YOUR TASK: Reproduce exactly the section that begins at the line containing "Reconstruct this image" and ends at the line containing "return 960 + F*u, 640 - F*v", both lines included; omit all other lines.
-- BEGIN STORED RECORDS --
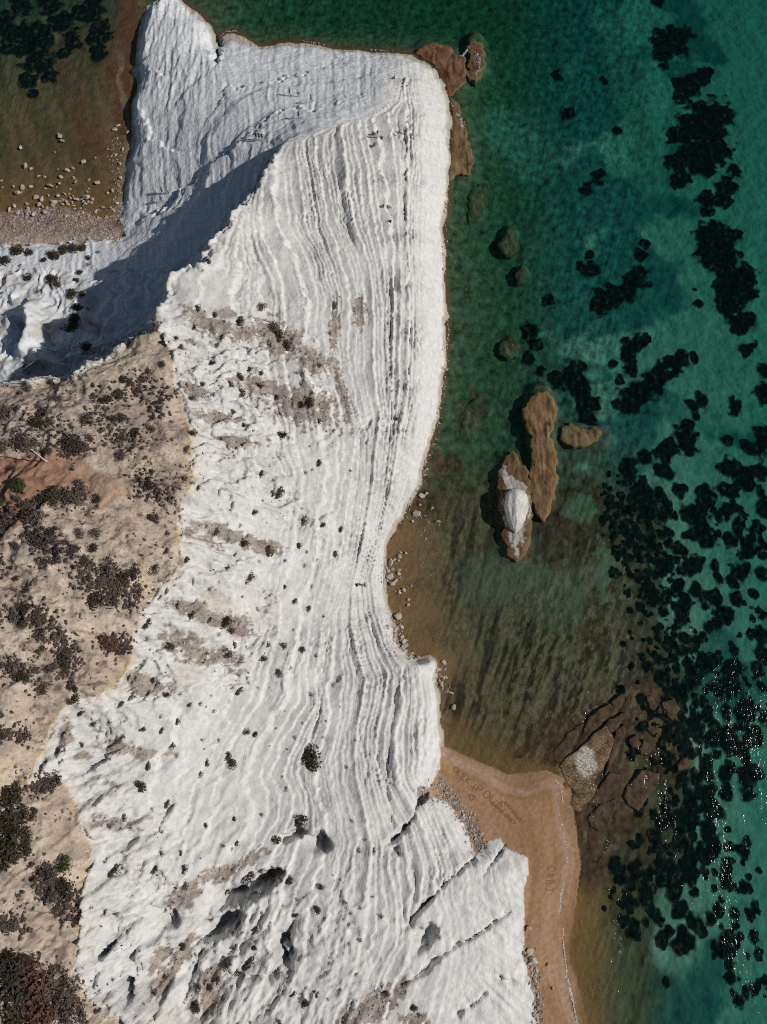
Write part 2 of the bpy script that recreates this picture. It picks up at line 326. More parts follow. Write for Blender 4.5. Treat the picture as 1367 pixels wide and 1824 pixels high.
-- END STORED RECORDS --
-- BEGIN STORED RECORDS --
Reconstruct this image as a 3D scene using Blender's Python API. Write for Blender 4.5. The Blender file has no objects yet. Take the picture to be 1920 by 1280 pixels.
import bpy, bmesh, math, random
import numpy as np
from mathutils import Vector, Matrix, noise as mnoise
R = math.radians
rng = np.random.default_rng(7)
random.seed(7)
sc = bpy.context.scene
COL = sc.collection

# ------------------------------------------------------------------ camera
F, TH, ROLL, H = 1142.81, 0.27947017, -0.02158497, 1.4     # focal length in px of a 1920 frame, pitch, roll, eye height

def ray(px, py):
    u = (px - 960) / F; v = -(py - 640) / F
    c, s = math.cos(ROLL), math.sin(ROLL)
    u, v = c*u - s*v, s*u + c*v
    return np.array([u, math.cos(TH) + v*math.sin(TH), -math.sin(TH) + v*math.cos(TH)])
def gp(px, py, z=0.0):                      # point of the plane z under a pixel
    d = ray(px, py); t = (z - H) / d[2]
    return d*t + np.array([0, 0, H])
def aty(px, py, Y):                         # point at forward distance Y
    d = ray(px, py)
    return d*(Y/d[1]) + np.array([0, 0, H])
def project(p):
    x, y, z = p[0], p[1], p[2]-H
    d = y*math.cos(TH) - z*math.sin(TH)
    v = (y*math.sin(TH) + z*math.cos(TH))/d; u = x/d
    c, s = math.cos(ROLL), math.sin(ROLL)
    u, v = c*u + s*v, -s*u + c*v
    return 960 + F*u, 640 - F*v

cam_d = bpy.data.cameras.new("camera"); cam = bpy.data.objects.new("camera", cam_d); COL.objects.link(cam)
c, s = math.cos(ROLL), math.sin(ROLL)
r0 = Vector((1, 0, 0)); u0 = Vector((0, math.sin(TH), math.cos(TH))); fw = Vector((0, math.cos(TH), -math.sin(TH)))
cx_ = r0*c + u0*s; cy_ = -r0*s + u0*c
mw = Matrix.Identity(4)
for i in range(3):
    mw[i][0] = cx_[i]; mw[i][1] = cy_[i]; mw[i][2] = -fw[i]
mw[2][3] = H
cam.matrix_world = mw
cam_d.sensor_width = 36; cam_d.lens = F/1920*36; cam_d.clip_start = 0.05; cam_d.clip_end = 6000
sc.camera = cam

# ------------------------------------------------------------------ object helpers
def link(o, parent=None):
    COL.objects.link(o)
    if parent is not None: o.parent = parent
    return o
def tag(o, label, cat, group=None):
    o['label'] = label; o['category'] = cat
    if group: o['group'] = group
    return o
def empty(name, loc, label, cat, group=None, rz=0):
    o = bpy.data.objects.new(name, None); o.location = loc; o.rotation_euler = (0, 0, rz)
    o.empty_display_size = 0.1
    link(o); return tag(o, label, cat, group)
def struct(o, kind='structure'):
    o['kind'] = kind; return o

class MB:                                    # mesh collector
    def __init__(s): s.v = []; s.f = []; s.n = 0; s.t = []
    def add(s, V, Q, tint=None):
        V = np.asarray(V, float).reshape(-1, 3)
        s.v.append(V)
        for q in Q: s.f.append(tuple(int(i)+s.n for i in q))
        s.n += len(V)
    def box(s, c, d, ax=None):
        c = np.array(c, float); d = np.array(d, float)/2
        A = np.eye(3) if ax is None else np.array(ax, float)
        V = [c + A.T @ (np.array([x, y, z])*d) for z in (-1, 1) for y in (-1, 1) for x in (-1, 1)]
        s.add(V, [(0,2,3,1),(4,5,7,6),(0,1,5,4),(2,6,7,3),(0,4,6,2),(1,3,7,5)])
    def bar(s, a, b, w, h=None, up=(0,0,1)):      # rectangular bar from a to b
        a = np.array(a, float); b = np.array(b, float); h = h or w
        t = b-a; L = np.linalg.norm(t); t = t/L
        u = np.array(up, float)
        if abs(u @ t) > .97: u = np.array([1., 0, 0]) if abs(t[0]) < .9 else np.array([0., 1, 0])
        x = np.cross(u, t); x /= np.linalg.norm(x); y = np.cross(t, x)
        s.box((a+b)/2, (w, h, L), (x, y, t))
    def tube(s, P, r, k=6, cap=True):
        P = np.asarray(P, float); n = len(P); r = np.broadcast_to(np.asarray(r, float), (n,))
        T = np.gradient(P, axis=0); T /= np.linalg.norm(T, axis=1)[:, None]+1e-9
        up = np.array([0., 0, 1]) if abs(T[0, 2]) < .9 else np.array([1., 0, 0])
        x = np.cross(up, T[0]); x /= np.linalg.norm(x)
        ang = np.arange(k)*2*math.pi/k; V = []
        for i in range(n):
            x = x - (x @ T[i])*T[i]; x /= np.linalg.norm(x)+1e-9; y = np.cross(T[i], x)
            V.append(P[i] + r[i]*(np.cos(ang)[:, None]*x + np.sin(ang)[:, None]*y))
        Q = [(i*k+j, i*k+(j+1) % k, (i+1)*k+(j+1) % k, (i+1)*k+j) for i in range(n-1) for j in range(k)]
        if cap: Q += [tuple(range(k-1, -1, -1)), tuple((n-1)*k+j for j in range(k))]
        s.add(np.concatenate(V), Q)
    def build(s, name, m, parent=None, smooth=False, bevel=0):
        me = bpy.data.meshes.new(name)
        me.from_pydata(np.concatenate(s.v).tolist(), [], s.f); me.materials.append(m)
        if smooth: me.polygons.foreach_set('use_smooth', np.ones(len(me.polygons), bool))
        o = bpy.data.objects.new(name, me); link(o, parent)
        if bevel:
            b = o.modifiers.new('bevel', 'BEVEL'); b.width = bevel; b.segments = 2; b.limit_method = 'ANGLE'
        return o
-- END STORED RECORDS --
EXPECTED ANSWER:
Reconstruct this image as a 3D scene using Blender's Python API. Write for Blender 4.5. The Blender file has no objects yet. Take the picture to be 1920 by 1280 pixels.
import bpy, bmesh, math, random
import numpy as np
from mathutils import Vector, Matrix, noise as mnoise
R = math.radians
rng = np.random.default_rng(7)
random.seed(7)
sc = bpy.context.scene
COL = sc.collection

# ------------------------------------------------------------------ camera
F, TH, ROLL, H = 1142.81, 0.27947017, -0.02158497, 1.4     # focal length in px of a 1920 frame, pitch, roll, eye height

def ray(px, py):
    u = (px - 960) / F; v = -(py - 640) / F
    c, s = math.cos(ROLL), math.sin(ROLL)
    u, v = c*u - s*v, s*u + c*v
    return np.array([u, math.cos(TH) + v*math.sin(TH), -math.sin(TH) + v*math.cos(TH)])
def gp(px, py, z=0.0):                      # point of the plane z under a pixel
    d = ray(px, py); t = (z - H) / d[2]
    return d*t + np.array([0, 0, H])
def aty(px, py, Y):                         # point at forward distance Y
    d = ray(px, py)
    return d*(Y/d[1]) + np.array([0, 0, H])
def project(p):
    x, y, z = p[0], p[1], p[2]-H
    d = y*math.cos(TH) - z*math.sin(TH)
    v = (y*math.sin(TH) + z*math.cos(TH))/d; u = x/d
    c, s = math.cos(ROLL), math.sin(ROLL)
    u, v = c*u + s*v, -s*u + c*v
    return 960 + F*u, 640 - F*v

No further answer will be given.